Work to complete: Reproduce exactly the lines below from the one containing "Model this scene" through the one containing "return tuple(((x/255)/12.92 if", including both, and nothing else.

Provided entries:

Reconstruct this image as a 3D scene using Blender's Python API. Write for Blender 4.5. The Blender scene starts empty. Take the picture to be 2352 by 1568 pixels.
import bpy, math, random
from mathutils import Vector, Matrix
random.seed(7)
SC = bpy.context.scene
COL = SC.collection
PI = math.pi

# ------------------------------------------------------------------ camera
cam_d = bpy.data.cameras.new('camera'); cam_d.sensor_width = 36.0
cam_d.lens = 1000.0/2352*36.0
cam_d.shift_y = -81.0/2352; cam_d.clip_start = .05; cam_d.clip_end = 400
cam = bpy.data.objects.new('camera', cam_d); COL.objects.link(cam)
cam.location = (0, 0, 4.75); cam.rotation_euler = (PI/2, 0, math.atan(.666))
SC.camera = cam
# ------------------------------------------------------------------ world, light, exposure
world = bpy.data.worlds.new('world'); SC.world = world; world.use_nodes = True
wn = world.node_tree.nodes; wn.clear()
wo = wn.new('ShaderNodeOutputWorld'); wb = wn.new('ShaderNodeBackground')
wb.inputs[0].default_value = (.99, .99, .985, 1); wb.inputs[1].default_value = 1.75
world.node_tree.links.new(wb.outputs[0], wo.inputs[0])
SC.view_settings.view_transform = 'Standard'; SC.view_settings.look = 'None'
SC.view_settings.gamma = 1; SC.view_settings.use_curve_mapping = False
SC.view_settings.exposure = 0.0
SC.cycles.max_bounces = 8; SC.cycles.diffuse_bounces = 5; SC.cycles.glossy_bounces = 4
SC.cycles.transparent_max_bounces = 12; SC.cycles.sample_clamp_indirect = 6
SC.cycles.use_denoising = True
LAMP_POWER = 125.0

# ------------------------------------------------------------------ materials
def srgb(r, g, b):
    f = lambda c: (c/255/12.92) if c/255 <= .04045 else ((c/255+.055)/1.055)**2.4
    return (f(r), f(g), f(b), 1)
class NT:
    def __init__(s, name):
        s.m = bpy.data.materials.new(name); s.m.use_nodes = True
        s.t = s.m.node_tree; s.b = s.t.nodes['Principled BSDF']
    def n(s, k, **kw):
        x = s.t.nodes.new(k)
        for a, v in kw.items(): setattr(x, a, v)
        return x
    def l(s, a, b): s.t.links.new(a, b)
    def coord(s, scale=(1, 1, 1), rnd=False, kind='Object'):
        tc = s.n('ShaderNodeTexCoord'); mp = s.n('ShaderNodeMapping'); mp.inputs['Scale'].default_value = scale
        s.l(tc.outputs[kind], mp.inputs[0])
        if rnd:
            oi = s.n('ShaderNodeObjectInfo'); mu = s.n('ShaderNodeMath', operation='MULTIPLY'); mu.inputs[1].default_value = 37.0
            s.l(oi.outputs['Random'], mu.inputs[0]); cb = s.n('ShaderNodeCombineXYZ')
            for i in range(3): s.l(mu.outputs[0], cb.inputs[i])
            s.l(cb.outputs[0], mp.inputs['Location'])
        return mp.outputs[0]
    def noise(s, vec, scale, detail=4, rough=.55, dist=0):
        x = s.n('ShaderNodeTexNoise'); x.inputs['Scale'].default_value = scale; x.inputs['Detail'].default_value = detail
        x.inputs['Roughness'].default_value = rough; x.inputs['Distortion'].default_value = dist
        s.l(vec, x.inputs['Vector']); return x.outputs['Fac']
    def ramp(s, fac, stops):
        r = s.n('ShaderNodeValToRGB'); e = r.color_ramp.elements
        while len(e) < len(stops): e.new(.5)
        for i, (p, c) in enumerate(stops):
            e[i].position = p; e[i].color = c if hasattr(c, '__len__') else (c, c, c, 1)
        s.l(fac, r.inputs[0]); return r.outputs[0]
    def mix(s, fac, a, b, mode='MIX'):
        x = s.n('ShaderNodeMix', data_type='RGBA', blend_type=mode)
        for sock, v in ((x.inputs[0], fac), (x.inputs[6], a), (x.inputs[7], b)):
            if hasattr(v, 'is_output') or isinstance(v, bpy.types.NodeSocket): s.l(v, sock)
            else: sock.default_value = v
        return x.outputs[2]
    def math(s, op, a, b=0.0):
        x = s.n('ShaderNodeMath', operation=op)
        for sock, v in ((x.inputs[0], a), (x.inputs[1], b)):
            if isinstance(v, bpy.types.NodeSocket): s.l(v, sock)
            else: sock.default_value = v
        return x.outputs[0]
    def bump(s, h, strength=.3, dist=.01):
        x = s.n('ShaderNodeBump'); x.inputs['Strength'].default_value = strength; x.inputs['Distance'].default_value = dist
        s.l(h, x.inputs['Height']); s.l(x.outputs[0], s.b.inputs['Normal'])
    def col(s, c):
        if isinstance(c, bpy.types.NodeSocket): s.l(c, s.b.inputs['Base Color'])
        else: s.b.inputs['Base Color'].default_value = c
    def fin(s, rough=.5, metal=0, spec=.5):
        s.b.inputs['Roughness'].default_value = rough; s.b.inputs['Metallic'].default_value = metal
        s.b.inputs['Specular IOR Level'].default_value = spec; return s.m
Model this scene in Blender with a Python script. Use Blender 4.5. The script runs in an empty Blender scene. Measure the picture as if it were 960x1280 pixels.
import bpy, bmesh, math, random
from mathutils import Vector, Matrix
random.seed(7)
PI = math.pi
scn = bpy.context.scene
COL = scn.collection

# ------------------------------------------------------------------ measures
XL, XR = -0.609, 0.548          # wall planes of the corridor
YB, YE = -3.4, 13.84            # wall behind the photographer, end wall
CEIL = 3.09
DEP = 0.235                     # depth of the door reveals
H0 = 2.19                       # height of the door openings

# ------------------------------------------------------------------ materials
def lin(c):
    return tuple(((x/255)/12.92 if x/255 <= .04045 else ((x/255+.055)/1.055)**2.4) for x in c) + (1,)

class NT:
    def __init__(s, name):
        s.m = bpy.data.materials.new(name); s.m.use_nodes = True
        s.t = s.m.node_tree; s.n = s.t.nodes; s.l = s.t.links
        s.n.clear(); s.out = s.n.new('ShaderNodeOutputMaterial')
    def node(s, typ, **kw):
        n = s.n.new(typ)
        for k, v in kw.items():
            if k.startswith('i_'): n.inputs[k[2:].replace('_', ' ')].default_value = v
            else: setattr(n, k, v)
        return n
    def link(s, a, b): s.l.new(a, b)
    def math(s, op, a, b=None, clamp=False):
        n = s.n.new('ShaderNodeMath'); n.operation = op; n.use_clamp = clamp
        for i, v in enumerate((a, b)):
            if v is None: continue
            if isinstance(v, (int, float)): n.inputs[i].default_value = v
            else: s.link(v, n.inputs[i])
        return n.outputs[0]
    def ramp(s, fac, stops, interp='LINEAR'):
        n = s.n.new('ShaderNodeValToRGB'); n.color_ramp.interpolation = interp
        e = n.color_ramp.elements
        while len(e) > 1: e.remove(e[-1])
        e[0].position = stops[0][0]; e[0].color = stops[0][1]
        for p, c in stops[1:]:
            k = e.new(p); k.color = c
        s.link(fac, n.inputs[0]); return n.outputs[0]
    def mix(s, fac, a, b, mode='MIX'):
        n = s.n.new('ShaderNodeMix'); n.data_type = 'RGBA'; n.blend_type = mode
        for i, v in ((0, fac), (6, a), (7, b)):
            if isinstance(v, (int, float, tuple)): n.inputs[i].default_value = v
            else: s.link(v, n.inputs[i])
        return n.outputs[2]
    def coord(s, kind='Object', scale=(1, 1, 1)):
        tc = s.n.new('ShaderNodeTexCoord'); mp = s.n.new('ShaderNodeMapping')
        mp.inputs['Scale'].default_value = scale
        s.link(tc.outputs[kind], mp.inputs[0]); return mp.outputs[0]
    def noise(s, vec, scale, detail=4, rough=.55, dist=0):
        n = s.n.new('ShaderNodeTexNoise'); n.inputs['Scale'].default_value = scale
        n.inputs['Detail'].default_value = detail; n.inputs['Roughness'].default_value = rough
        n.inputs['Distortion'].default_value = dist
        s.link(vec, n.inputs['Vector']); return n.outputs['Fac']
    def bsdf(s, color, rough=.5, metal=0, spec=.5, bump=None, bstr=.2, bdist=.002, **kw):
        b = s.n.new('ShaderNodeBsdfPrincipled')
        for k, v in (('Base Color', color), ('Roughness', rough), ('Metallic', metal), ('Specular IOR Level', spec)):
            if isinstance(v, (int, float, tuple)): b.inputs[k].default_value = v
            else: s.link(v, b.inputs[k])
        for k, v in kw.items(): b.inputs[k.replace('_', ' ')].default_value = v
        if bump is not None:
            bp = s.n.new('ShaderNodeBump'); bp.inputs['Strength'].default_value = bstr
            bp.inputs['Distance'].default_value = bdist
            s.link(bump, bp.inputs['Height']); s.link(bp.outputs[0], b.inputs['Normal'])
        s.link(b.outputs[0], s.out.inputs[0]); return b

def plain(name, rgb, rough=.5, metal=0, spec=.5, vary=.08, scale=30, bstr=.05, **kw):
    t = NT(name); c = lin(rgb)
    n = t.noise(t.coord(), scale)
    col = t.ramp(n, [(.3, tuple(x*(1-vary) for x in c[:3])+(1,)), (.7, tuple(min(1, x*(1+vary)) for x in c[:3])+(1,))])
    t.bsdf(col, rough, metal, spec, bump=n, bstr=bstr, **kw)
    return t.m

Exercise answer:
Model this scene in Blender with a Python script. Use Blender 4.5. The script runs in an empty Blender scene. Measure the picture as if it were 960x1280 pixels.
import bpy, bmesh, math, random
from mathutils import Vector, Matrix
random.seed(7)
PI = math.pi
scn = bpy.context.scene
COL = scn.collection

# ------------------------------------------------------------------ measures
XL, XR = -0.609, 0.548          # wall planes of the corridor
YB, YE = -3.4, 13.84            # wall behind the photographer, end wall
CEIL = 3.09
DEP = 0.235                     # depth of the door reveals
H0 = 2.19                       # height of the door openings

# ------------------------------------------------------------------ materials
def lin(c):
    return tuple(((x/255)/12.92 if x/255 <= .04045 else ((x/255+.055)/1.055)**2.4) for x in c) + (1,)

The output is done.